Gedenkstätte Buchenwald
Buchenwald Memorial

Located on top of a wooded mountain slightly north of the town of Weimar in Thuringia is the concentration camp Buchenwald. Buchenwald was not an extermination camp, like Auschwitz, but rather a work camp. Its prisoners were mostly men and often political resisters, although criminals, asocials, Jews, homosexuals, and Jehovah's Witnesses were also interned there. Between 1937 and 1945, 250,000 people were imprisoned at the camp, and over 50,000 died. After 1945, it was used by the Soviet army to hold political prisoners, such as former Nazis. From 1945-1950, about 28,000 were held, of which more than 7,000 died. The camp was a national warning site and memorial for the German Democratic Republic from 1958 until the fall of the wall. Now it is a memorial for the united Germany.

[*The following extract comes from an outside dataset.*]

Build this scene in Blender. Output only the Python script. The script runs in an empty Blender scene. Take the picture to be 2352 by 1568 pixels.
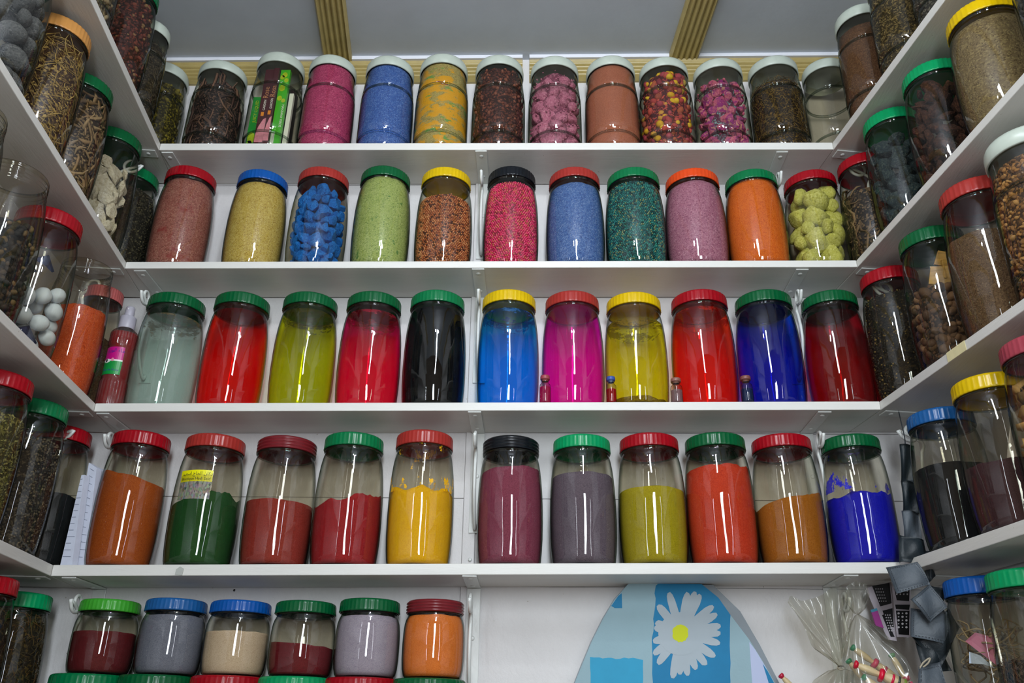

Unlike the Auschwitz memorial, Buchenwald does not exhibit rooms of hair, eyeglasses, suitcases, and other objects that show the sheer enormity of Nazi destruction. Nor is one greeted with a near-exact replica of the camp during the Third Reich. The crematorium has remained intact, but only a few other rooms recall the way the camp was. The prisoners' barracks no longer stand, but instead their outlines are marked by charred stone.

A large museum documenting the history of Buchenwald and the Holocaust is located in the former storehouse. There are also two separate exhibits: one of art by the prisoners, and another on the camp's role after WWII.